Sunday, August 7, 2011

Collapsable Solarpowered Clothing Dryer!

A.K.A. our clothesline ;)

With summer here, drying your clothes outside is the way to go in terms of energy saving, stain fighting, and adding lovely outdoor fragrance to your laundry.
But what do you do when your property is .12 acres total -- like ours? ;)


Well, when I realized that the backyard was far too tiny for one of those permanent hexagonal (?) clothesline fixtures I'd always dreamed of, I knew it was time for some creative problem-solving.
Hence the trip to the hardware store that racked up a total bill of $6 or so.

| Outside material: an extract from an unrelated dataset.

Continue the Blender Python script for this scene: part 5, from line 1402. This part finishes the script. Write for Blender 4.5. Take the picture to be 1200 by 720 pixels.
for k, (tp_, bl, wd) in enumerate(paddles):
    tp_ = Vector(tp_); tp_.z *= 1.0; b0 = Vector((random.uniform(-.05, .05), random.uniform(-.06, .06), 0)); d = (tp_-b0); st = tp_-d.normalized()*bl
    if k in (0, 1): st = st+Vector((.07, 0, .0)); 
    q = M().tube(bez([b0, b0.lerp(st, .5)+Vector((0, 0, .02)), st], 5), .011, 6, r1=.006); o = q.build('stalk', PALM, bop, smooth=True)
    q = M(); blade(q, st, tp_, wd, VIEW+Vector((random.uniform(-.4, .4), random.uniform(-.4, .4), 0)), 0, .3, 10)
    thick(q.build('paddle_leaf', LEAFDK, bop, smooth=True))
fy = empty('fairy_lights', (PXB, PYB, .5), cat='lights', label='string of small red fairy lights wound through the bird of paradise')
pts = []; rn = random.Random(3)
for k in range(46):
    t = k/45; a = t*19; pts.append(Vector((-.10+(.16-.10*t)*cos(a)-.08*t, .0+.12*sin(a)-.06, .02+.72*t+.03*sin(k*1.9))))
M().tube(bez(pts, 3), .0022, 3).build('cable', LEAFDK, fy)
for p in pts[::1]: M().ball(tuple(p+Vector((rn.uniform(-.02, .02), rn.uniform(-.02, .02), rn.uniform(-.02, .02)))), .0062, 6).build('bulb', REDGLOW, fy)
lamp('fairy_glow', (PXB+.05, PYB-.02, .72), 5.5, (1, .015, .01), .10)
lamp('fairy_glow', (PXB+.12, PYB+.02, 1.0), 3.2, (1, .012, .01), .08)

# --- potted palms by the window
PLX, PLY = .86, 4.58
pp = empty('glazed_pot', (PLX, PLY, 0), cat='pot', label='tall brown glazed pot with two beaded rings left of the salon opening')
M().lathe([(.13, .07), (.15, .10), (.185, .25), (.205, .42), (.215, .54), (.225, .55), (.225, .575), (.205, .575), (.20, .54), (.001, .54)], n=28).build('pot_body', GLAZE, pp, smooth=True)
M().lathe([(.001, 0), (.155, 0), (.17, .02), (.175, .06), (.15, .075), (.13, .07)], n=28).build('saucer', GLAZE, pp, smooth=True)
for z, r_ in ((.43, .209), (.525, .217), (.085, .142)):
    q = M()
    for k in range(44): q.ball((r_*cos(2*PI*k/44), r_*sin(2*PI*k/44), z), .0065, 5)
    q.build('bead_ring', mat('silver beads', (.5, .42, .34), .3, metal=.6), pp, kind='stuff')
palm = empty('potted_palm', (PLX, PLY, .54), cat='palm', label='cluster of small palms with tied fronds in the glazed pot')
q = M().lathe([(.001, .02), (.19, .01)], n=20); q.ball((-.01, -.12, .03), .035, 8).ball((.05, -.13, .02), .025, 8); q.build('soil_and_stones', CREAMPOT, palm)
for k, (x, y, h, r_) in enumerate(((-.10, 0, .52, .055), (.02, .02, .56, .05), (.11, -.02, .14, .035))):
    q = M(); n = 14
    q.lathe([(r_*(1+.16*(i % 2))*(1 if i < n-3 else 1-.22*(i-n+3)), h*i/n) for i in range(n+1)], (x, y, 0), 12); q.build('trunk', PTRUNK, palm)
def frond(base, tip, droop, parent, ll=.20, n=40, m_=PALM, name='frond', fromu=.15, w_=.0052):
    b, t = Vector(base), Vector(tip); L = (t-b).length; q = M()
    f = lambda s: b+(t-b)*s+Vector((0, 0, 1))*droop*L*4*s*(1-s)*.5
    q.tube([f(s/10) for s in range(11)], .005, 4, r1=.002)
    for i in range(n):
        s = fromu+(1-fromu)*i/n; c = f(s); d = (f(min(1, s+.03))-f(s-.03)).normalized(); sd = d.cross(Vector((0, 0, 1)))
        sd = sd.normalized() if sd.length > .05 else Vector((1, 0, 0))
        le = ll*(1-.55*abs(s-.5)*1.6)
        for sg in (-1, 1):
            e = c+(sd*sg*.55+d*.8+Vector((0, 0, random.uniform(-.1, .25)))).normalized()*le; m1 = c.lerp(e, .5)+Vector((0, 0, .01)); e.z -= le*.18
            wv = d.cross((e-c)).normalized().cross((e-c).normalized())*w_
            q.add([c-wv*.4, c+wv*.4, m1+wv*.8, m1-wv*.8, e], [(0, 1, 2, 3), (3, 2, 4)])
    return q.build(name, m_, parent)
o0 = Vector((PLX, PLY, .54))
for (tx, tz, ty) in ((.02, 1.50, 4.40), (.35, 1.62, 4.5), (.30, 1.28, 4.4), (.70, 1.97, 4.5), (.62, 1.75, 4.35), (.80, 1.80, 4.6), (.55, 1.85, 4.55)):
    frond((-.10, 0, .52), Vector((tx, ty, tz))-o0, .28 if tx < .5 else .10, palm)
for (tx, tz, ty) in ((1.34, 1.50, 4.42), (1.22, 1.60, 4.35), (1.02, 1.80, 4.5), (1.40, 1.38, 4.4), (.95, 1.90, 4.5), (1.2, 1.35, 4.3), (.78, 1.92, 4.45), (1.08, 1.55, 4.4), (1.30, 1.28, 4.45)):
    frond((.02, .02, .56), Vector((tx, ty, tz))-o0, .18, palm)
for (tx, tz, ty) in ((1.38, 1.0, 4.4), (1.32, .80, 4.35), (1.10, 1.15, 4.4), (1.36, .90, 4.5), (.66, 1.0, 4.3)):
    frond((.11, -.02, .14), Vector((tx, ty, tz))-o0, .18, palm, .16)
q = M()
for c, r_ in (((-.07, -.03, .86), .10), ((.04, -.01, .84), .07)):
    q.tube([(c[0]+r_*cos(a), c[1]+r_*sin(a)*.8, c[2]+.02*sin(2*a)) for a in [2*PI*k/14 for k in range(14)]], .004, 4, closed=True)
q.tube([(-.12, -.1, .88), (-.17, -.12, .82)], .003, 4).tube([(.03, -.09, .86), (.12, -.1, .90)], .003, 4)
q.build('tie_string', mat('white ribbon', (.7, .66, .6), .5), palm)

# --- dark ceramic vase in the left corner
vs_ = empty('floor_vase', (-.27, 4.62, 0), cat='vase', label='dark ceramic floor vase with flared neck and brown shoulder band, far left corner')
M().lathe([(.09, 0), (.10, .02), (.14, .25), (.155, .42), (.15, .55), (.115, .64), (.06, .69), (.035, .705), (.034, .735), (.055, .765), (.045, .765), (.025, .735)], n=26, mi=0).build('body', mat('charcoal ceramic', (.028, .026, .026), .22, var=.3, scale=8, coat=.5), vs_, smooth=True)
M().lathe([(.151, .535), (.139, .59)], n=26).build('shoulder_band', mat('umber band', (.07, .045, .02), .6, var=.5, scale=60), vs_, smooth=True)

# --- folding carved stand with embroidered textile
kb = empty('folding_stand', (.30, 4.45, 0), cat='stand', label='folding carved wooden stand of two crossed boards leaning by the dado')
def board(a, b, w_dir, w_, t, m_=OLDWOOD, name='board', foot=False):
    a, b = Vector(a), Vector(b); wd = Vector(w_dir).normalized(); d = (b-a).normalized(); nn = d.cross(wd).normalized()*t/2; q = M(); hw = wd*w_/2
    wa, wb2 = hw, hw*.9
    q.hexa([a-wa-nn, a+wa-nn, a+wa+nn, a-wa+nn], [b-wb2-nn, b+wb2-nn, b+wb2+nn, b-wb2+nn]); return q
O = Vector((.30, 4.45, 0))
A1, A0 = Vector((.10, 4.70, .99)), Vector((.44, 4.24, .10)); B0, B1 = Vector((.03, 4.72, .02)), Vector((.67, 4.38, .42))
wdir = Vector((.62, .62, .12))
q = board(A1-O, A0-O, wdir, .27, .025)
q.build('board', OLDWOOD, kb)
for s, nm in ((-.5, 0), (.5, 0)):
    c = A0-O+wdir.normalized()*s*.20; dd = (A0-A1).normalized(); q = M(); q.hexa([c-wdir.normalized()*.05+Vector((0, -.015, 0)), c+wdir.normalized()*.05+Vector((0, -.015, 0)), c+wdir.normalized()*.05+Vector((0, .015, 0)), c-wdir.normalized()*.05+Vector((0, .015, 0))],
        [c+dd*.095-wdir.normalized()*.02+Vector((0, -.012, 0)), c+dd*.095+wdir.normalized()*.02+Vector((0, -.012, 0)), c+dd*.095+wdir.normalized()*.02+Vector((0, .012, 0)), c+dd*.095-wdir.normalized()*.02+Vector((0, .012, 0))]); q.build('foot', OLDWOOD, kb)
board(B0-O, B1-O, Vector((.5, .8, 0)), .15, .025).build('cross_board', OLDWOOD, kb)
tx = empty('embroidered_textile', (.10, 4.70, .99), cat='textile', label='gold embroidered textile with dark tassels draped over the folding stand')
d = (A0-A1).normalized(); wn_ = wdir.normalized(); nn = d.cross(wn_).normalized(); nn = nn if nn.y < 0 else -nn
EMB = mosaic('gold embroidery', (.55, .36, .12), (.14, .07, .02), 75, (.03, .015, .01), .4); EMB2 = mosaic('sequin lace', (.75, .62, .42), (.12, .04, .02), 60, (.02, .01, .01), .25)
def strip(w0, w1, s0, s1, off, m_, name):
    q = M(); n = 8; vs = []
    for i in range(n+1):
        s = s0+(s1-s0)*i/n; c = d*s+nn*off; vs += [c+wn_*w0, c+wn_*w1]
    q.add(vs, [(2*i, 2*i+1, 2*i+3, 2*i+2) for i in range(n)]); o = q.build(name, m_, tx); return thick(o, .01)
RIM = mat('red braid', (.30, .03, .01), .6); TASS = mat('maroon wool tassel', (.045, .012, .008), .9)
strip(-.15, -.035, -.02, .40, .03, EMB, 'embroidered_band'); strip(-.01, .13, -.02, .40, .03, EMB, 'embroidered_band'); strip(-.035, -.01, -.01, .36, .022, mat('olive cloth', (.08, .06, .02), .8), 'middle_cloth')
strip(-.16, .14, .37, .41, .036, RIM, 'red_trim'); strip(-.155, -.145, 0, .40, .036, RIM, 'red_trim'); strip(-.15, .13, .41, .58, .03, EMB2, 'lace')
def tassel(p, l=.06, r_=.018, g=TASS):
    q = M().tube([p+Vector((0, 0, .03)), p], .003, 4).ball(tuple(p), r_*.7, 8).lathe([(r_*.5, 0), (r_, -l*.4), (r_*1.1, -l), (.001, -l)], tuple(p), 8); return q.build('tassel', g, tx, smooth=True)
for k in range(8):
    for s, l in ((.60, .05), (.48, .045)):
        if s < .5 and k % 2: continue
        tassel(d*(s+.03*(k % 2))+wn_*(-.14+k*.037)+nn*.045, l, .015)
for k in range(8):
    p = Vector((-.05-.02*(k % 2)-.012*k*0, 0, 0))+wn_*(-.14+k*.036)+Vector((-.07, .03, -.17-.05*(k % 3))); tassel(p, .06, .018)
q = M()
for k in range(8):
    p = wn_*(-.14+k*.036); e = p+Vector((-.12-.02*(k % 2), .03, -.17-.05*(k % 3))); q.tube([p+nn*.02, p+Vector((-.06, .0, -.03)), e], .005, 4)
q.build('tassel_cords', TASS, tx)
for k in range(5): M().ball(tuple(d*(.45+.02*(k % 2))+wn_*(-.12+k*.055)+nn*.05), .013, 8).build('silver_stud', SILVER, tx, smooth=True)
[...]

Below is a little run-down on how it came to be and what it looks like.

Supplies:
- 3 eye hooks
- 1 cleat hook
- 1 double-headed carabiner
- long rope
- two permanent poles/walls


Step 1:
Locate two sturdy poles/walls that you will give you adequate space to hang a load of laundry. And ideally in a location that gets lots of sunlight.

Step 2:
Screw an eye hook to one of the posts, high up but not so high that you can't reach a line hung from that height.

Step 3:
Attach one end of the carabiner to that same eye hook.
Tie rope to other end of the carabiner.

You'll have something like this so far (sans the bag of clothing pins)


Step 4:
Screw the second eye hook into the pole opposite the first, at the same height as the eye hook.

This is what it looks like with the rope fed through it

Step 5:
Screw the third and last eye hook into that same pole as above, approximately 3 feet below the first. Pretty much so that it is high enough off the ground to not let clothing hung from the line touch the ground, but low enough as to give the clothing hung from the line above adequate room. Like this:



Step 6:
Screw the cleat hook into the first pole (opposite it), at the same height off the ground as that last eye hook.
You get the picture? Pretty much, the three eye hooks and cleat hook, are creating a square shape, and the rope fed through them all create a sideways "U" (sorta).

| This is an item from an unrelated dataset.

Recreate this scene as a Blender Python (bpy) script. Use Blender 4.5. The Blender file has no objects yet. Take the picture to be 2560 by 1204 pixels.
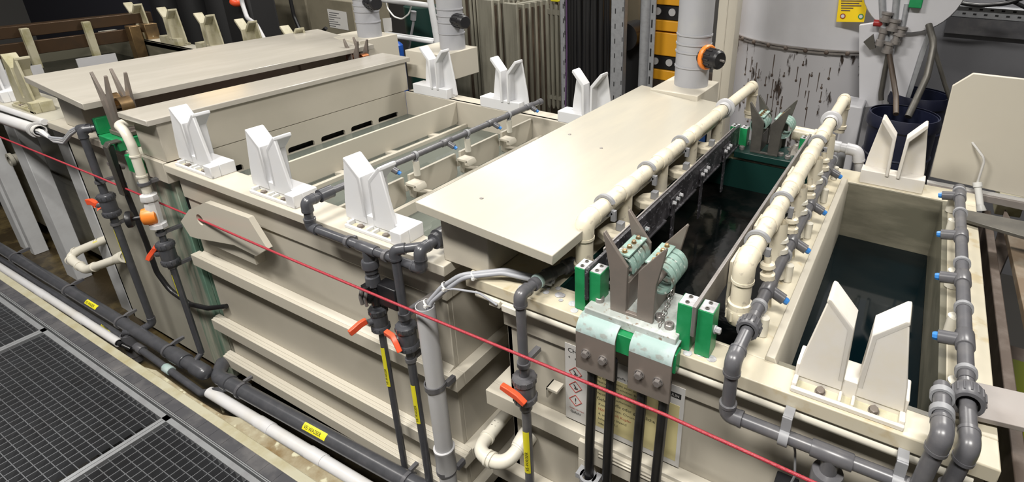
import bpy, math, random
from mathutils import Vector, Matrix
random.seed(7)
PI = math.pi
scene = bpy.context.scene
COL = scene.collection

# ------------------------------------------------------------------ camera
ROT = [[0.8766915528469048, 0.48080445038569586, 0.015459678398700036],
       [0.20583155081779136, -0.3458757552440592, -0.9154252206610293],
       [-0.4347933921471498, 0.8057276477964872, -0.4021910786199941]]
FPX, PPX, PPY = 1440.8, 1514.46, 434.47
EYE = (0.0, 0.0, 1.7)
cd = bpy.data.cameras.new('camera'); cam = bpy.data.objects.new('camera', cd); COL.objects.link(cam)
r0, r1, r2 = [Vector(r) for r in ROT]
mw = Matrix(((r0.x, -r1.x, -r2.x, EYE[0]), (r0.y, -r1.y, -r2.y, EYE[1]), (r0.z, -r1.z, -r2.z, EYE[2]), (0, 0, 0, 1)))
cam.matrix_world = mw
cd.sensor_fit = 'HORIZONTAL'; cd.sensor_width = 36.0; cd.lens = FPX / 2560 * 36
cd.shift_x = (1280 - PPX) / 2560; cd.shift_y = (PPY - 602) / 2560
cd.clip_start = 0.05; cd.clip_end = 60
scene.camera = cam

def U(u, v, ax, val):
    """world point on the plane ax=val that was measured at (u, v) of the survey photo"""
    d = Vector(((u - PPX) / FPX, (v - PPY) / FPX, 1.0))
    w = r0 * d.x + r1 * d.y + r2 * d.z
    i = 'xyz'.index(ax)
    t = (val - EYE[i]) / w[i]
    return Vector(EYE) + w * t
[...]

Wrap that rope around tight!
 Step 7:
When the rope has been fed through the two eye hooks, and then wound tight around the cleat, you have your two-tier clothesline!

What's is nice, is that when you are not using that space for drying your laundry, simply feeding the rope back through the eye hooks, and hanging it around that first one with the carabiner frees it back up again with only some non-obtrusive hooks giving the whole thing away. ;)

So far it's been working very well, though we are considering utilizing another set of poles under our carport to double or drying load.
Well, we'll see~!

Until then, enjoy this lovely sunshine and Happy Laundering!